Agora que estão bem situados vamos aos factos.
Foi uma coluna em Dezembro. Tinha chovido de noite mas quando a coluna partiu estava um lindo dia de sol e de calor, pois como devem saber, a época das chuvas coincidia com a época de calor. Era a minha segunda coluna se não estou em erro. Assim que saímos do alcatrão à saída da Vila de Moatize, coloquei 4 picadores à cabeça da coluna e assim fomos progredindo a passo de caracol. Passámos Chacala e quando íamos em direcção ao km 57, um dos picadores gritou para mim para ir ver a estrada. Saltei da Berliet e cuidadosamente aproximei-me do local onde estava o picador que me tinha chamado. Olhei para o que ele me indicava e no meio da estrada, sobressaindo da terra molhada, estava uma grande rodela de terra seca. Imediatamente vi que se tratava de uma mina anticarro. Gritei para ninguém se mexer e olhámos à volta. Rapidamente vimos à nossa volta outras 4 rodelas de terra seca, mas mais pequenas que a primeira. Eram 4 minas antipessoal. Mandei recuar as viaturas até uma distância segura e retirei os picadores. Resolvi então ficar com a minha primeira mina.
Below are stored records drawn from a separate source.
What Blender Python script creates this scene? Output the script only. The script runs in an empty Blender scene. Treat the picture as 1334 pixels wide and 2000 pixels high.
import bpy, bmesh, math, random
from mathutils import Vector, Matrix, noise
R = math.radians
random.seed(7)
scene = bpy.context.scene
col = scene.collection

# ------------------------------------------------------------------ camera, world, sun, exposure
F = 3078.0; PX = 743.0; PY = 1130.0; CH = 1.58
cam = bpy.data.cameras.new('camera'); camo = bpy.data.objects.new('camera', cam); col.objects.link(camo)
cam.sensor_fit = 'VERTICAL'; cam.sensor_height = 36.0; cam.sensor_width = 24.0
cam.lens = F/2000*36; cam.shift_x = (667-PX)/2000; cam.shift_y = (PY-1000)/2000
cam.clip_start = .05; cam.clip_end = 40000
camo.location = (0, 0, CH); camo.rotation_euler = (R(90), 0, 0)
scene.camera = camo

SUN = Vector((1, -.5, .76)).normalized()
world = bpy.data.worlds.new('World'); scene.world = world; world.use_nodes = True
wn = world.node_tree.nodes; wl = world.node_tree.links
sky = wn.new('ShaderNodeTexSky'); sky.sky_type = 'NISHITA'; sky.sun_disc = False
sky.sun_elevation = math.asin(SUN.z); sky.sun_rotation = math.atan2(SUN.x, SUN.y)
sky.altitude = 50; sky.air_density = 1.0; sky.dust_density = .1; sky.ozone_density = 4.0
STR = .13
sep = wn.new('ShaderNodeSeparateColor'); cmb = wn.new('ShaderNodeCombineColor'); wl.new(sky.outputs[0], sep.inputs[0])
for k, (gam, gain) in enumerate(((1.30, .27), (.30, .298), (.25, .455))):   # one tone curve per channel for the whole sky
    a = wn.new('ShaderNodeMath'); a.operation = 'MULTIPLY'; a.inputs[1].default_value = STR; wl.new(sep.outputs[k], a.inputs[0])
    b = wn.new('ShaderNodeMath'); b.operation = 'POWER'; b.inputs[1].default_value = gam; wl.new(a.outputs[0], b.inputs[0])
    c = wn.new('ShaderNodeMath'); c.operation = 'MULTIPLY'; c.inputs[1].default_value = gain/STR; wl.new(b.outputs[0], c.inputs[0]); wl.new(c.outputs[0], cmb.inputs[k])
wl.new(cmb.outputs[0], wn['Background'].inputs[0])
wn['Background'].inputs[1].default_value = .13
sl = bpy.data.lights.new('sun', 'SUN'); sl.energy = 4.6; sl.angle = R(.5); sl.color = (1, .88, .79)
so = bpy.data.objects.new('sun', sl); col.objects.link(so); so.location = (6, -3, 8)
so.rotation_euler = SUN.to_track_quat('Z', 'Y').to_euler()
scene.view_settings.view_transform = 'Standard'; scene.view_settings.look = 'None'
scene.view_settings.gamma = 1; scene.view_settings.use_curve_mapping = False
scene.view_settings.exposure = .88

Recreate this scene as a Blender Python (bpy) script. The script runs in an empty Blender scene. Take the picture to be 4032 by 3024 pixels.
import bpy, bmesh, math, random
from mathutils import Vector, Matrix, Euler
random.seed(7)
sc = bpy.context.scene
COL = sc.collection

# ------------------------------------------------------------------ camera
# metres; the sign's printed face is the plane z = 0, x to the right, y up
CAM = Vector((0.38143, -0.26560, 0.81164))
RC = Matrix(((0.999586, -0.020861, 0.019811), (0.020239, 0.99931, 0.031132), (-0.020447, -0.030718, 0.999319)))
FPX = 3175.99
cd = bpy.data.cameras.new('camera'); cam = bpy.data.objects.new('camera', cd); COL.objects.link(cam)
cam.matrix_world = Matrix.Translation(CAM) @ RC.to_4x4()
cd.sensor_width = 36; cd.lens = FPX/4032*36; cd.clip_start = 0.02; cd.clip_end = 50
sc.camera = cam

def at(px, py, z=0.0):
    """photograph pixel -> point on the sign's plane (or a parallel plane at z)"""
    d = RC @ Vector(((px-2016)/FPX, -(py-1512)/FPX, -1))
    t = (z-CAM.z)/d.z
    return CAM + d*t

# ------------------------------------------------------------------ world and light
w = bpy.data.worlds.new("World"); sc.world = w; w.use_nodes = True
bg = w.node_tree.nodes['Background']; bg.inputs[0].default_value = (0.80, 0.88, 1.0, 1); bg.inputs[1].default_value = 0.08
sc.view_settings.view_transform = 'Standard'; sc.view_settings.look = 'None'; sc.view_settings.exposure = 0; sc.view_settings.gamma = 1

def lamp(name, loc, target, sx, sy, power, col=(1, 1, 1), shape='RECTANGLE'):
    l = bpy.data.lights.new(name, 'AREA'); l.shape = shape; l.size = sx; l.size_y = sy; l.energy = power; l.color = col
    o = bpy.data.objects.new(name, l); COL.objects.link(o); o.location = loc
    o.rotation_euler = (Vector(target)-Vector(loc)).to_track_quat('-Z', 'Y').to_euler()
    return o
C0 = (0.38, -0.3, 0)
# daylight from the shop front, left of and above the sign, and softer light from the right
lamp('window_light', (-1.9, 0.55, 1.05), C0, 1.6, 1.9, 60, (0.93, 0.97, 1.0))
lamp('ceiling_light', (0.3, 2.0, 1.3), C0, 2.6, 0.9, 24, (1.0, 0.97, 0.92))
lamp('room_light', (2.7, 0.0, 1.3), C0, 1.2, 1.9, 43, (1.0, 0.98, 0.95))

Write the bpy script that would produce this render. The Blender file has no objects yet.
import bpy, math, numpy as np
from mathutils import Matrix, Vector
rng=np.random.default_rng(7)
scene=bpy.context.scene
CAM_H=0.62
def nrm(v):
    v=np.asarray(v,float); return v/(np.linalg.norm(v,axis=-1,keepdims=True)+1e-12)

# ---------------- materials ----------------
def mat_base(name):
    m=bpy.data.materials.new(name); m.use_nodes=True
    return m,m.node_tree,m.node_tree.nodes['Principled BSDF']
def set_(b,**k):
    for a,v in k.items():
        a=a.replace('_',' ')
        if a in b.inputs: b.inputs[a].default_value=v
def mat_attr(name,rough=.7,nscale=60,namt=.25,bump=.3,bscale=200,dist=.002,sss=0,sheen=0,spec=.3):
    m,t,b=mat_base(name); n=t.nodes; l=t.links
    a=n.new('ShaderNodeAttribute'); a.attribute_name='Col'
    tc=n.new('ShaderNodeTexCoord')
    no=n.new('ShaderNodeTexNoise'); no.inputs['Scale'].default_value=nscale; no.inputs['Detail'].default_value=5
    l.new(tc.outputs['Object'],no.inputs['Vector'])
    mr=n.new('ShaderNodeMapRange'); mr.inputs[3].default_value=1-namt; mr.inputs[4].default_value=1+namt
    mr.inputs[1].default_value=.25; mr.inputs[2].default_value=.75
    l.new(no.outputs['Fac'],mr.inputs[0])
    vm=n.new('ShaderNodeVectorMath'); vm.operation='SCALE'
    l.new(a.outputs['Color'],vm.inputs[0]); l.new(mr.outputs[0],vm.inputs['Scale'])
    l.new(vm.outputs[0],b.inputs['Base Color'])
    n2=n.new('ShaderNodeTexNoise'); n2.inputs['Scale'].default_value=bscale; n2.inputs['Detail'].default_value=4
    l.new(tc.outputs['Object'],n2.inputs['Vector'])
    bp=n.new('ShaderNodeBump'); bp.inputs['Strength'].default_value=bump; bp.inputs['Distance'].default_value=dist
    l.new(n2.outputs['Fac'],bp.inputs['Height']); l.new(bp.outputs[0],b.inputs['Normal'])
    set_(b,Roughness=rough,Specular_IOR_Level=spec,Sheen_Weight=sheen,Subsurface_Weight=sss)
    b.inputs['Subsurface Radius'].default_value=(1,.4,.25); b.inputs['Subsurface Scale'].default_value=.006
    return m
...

Estávamos proíbidos de levantar as minas mas decidi levantar aquela. Como por vezes estavam armadilhadas, algumas até com bombas de avião, resolvi levantá-la à distância. Na berma da estrada estavam restos de fios de telefone e de electricidade arrancados dos postes e cortei um bocado com cerca de 50 m. Atei uma ponta à pega da mina (se olharem para a fotografia do pai do Luso vão ver que a mina tem uma pega) e à distância de 50 m puxei pela outra ponta. A mina saíu do buraco e então desenrosquei a rosca que se encontra ao centro e retirei a espoleta e o detonador. Guardei a mina na Berliet e fui rebentar as minas antipessoal com 100 g de trotil cada uma. Quando regressei à companhia foi uma festa pois foram as primeiras minas que detectei e por ter corrido tudo bem. Dei graças por ter sido bom aluno no curso de minas e armadilhas (fui 8º em cerca de 200) e por ter tido a calma suficiente para resolver o problema sem pânico. Como resultado, sempre que apareciam minas na picada, pelo menos nos primeiros meses, pediam-me sempre instruções pelo rádio, porque só éramos 2 especialistas em minas e armadilhas, eu e um furriel. No fim da comissão já todos eram peritos. Depois destas muitas mais descobrimos e algumas rebentaram sem serem descobertas, mas estas ficaram para sempre gravadas na minha memória.
Espero não ter abusado da vossa paciência.